FREDERICTON -- It's rare for a defence lawyer to seek bail for a convicted murderer pending appeal - and even more rare for a judge to grant it - but lawyers for Dennis Oland are hoping their application will beat the odds on Wednesday.

Bail under such circumstances has never been granted for a convicted murderer in New Brunswick, and only 21 times in Canadian history.

"The standards are so high to meet the test that usually defence counsels don't attempt it, and they just let their client sit in jail pending appeal, and then they hope for the best on appeal," said Nicole O'Byrne, a law professor at the University of New Brunswick.

Dennis Oland, 48, was sentenced last week to life in prison with no chance of parole for at least 10 years for the second-degree murder of his father, millionaire businessman Richard Oland.

The elder Oland was found bludgeoned in his Saint John office in July 2011. He had suffered 45 blunt and sharp force blows to his head, neck and hands. No murder weapon was ever found.

In their notice of appeal, the defence argues that the verdict was "an unreasonable verdict in law and not one that a reasonable jury, properly instructed, could judicially have arrived at."

They ask the court to allow the appeal, quash the conviction and direct a verdict of acquittal or order a new trial.

Last week, defence lawyer Alan Gold told the Court of Appeal that bail should be granted because the grounds of appeal were not frivolous and should be judged on the merits by an appellate court.

He said there were questions of law that need to be reviewed.

O'Byrne said the best example is the brown sports jacket Oland wore the night his father was killed. Experts testified at trial the jacket bore tiny spots of Richard Oland's blood.

"Whether that was admitted or not would make a big difference in the outcome of the case," O'Byrne said.

She said Gold made the case that when his client was previously on bail, he met the conditions and proved he was not a flight risk.
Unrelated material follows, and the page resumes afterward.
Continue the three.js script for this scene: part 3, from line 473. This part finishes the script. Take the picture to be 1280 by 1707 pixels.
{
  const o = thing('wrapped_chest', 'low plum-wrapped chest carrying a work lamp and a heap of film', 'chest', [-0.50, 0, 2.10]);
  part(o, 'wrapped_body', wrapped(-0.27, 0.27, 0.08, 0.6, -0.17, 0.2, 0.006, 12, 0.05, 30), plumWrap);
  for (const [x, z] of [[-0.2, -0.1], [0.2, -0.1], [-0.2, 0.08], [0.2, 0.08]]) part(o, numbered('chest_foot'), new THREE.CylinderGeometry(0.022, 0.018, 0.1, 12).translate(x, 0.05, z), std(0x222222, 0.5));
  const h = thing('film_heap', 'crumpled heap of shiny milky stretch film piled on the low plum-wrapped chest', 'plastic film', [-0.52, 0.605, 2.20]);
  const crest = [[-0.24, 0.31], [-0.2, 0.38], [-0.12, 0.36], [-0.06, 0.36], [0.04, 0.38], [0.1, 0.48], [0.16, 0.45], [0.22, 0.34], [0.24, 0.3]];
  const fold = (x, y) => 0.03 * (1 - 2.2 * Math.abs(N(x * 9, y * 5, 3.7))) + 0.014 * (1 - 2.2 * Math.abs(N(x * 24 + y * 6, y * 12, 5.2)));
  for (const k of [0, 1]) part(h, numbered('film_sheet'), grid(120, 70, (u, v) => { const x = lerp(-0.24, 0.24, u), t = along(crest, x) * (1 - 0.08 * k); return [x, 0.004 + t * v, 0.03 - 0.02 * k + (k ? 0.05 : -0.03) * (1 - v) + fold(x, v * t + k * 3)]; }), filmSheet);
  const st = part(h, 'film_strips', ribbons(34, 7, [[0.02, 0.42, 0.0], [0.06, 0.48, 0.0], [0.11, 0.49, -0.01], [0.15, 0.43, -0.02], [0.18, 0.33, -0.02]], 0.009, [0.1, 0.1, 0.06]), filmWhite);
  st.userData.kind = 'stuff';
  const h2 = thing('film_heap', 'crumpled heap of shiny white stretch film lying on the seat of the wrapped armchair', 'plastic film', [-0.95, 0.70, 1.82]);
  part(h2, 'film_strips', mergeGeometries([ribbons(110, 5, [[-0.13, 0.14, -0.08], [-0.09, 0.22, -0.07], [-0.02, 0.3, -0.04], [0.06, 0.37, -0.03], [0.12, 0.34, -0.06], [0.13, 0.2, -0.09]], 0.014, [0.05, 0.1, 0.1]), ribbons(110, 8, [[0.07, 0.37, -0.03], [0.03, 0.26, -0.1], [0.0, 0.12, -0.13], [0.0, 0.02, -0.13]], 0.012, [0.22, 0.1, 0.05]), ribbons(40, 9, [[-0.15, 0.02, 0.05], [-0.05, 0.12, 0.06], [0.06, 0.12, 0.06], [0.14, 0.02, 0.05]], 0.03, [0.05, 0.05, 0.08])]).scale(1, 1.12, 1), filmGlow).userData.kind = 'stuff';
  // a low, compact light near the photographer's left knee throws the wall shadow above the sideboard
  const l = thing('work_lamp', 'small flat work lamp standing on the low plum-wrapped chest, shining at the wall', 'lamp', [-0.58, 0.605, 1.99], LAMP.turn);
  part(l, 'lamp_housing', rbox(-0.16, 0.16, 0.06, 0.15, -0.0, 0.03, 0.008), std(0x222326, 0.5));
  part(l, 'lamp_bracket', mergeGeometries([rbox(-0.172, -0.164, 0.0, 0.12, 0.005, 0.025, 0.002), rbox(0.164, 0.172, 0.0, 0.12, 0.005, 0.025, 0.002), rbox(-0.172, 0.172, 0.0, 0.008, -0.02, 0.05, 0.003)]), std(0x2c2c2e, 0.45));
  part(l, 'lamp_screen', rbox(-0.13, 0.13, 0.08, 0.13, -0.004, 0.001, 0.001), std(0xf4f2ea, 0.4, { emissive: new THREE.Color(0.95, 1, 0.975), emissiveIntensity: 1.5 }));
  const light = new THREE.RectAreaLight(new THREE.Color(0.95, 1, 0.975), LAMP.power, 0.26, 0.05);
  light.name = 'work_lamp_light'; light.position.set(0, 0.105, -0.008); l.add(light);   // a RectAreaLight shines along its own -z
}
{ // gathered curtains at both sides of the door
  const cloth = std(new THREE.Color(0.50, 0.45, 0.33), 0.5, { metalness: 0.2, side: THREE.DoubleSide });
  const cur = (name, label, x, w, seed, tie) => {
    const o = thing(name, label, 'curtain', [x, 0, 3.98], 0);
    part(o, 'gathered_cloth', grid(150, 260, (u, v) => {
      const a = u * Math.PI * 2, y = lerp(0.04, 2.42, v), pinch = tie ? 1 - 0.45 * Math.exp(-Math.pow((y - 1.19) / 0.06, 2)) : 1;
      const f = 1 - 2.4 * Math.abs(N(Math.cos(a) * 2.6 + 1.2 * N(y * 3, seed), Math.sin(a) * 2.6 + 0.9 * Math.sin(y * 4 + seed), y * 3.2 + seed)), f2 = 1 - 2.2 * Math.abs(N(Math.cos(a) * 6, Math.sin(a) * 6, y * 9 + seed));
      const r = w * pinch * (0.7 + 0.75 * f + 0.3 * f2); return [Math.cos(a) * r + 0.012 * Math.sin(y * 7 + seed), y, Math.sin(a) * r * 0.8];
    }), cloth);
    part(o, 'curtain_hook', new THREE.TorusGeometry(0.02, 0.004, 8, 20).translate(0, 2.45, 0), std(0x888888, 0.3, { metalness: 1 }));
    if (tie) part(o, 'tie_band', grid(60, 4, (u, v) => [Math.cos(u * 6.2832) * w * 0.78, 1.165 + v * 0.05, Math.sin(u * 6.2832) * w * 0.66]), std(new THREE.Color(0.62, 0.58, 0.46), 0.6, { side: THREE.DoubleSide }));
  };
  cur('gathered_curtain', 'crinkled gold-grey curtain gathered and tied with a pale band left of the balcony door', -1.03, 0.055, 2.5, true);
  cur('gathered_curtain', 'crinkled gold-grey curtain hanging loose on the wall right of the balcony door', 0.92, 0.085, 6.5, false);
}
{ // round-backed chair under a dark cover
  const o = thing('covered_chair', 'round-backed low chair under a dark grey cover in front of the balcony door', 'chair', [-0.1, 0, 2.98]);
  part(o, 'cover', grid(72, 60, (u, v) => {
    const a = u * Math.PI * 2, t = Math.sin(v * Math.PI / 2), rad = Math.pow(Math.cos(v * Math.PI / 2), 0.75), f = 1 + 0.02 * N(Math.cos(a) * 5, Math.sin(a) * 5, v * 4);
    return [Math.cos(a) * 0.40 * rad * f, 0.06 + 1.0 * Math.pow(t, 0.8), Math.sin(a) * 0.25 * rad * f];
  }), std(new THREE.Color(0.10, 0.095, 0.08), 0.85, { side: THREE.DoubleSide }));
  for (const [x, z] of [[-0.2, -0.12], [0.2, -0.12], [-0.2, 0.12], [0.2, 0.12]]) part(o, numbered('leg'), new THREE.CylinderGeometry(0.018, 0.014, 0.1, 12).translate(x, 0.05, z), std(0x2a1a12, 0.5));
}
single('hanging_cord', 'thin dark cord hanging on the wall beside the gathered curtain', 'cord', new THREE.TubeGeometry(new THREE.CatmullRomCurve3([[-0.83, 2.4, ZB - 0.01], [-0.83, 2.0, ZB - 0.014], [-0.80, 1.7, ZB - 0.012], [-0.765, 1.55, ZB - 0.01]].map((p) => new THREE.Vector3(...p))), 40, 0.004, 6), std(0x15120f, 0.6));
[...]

"(Oland) doesn't have a former criminal record, they have 70-plus letters of support from the community, and family members have put up a $400,000 surety to guarantee his bail. That's unusual, that set of circumstances," O'Byrne said.

Gold argued that it would take months to prepare the written transcript from the trial, so it would probably be October at the earliest before an appeal could be heard.

But the Crown made the argument that it's not in the public's interest to have a convicted murderer released into the community unless there were exceptional circumstances.

O'Byrne said that's what makes cases like this so rare in Canada.

"Those 21 cases that they referred to -- the seven wrongful conviction cases were very high-profile cases -- and then you've got Robert Latimer and cases such as that. This is extremely rare for this application to have even been made," she said.

"It is up to the appeal court judge, who is hearing this application, to balance the interests of the accused and that of the public interest."

Justice Marc Richard is to deliver his decision Wednesday afternoon.